NORTHERN EUROPE
ISIS recruiter runs two schools in Sweden and will open a third next year – the government does nothing
As it happens, ISIS recruiter operates a free school in Sweden. Years ago the thought of it would have been scandalous. Today’s Sweden, it will likely barely raise an eyebrow.
Sweden’s Security Police, SÄPO, report that the identified activities of the president of the Science School in Gothenburg reveal the reason Sweden’s second-largest city produces the largest number of jihadists, producing roughly 300, or one-third of Sweden’s jihadists.
Having been previously reported for ties with Islamism and employees expressing sympathies for ISIS, the president and principal, Abdel Nasser El Nadi, denies accusations of Islamism, claiming that he has five children born in Sweden and saying he is striving to protect its society.
There has been no formal charges against him, but El Nadi, 53, is a long-time recruiter for Muslim extremism and is present on SÄPO’s Islamist extremists list. The list contains roughly 2000 people, according to Swedish terrorism watchdog Doku.

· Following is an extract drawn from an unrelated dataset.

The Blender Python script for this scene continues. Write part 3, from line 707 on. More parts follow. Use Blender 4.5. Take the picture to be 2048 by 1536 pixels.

Doku reports that El Nadi has been running groups for Islamic studies and has appeared in various conferences within the radical Islamic environment in Sweden.
El Nadi also campaigned for a “strong, Sunni Muslim state” in the autumn of 2014, during ISIS’s assault in Syria and Iran. At that time, he managed to create a short-lived, self-proclaimed “caliphate”.
Yet despite years of warnings, the Science School is allowed to continue and is even expanding. Abdel Nasser El Nadi has opened a new school in Gävle.
The school has been granted permission to open a third school in Halmstad in 2019. His application for another school in Gothenburg was rejected, however, only for having been filed too late.
For Sweden it is, perhaps, also too late.